Sementara itu, bagian yang lebih berat dan kasar akan tertinggal di dasar tungku pembakaran. Material ini disebut bottom ash, berbentuk butiran mirip pasir atau kerikil kecil. Meski selama ini lebih banyak ditimbun di lahan terbuka atau kolam penampungan, sebenarnya karakter fisik bottom ash membuatnya cocok sebagai material pengganti agregat dalam konstruksi.
Selama bertahun-tahun, FABA hanya dianggap limbah industri yang harus ditangani dengan hati-hati. Namun, berbagai penelitian menunjukkan bahwa campuran fly ash dan bottom ash justru bisa menjadi material alternatif yang lebih ekonomis sekaligus ramah lingkungan. Dari bahan baku batako dan paving block, hingga campuran beton untuk jalan desa, FABA perlahan mulai dipandang sebagai solusi pembangunan berkelanjutan di tengah tingginya kebutuhan infrastruktur.
Pemanfaatan FABA di dunia
Di berbagai negara, pemanfaatan limbah abu terbang dan abu dasar atau FABA sudah menjadi praktik umum dalam dunia konstruksi.

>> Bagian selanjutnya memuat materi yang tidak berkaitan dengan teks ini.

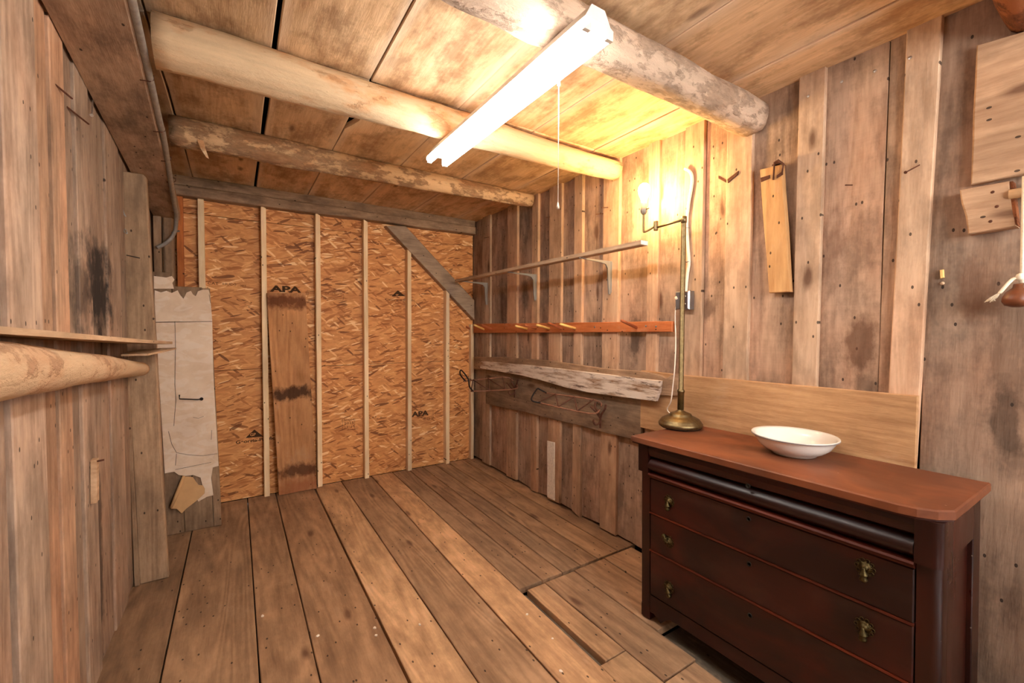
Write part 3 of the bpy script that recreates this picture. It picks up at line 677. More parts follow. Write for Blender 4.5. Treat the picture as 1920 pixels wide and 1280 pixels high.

Amerika Serikat, misalnya, menggunakan sebagian besar fly ash dari PLTU sebagai bahan campuran beton untuk menggantikan sebagian semen. India dan Tiongkok bahkan lebih agresif, menjadikan FABA sebagai material utama untuk jalan raya, batako, hingga reklamasi tambang. Berkat sifatnya yang mampu memperkuat struktur beton sekaligus menekan biaya, limbah ini tidak lagi dipandang sebagai masalah, melainkan sumber daya alternatif yang bernilai.
Indonesia sebenarnya memiliki potensi besar, mengingat banyaknya PLTU berbahan bakar batu bara. Namun, pemanfaatan FABA baru berkembang dalam beberapa tahun terakhir. Salah satu penyebabnya, abu sisa pembakaran ini dulu dikategorikan sebagai limbah B3 (Bahan Berbahaya dan Beracun), sehingga penggunaannya sangat terbatas. Perubahan regulasi melalui PP No. 22 Tahun 2021 kemudian menjadi titik balik, karena FABA resmi dikeluarkan dari daftar limbah berbahaya.
Sejak saat itu, berbagai proyek mulai bermunculan. PLN bersama anak usahanya, Indonesia Power, telah mengolah ribuan ton FABA menjadi paving block, batako, hingga material timbunan lahan. PLTU di Suralaya, Adipala, hingga Pacitan menjadi contoh nyata bagaimana limbah bisa disulap menjadi infrastruktur. Tren ini menandai pergeseran cara pandang: dari sekadar menimbun limbah abu, kini FABA dipandang sebagai bagian dari solusi pembangunan berkelanjutan di Indonesia.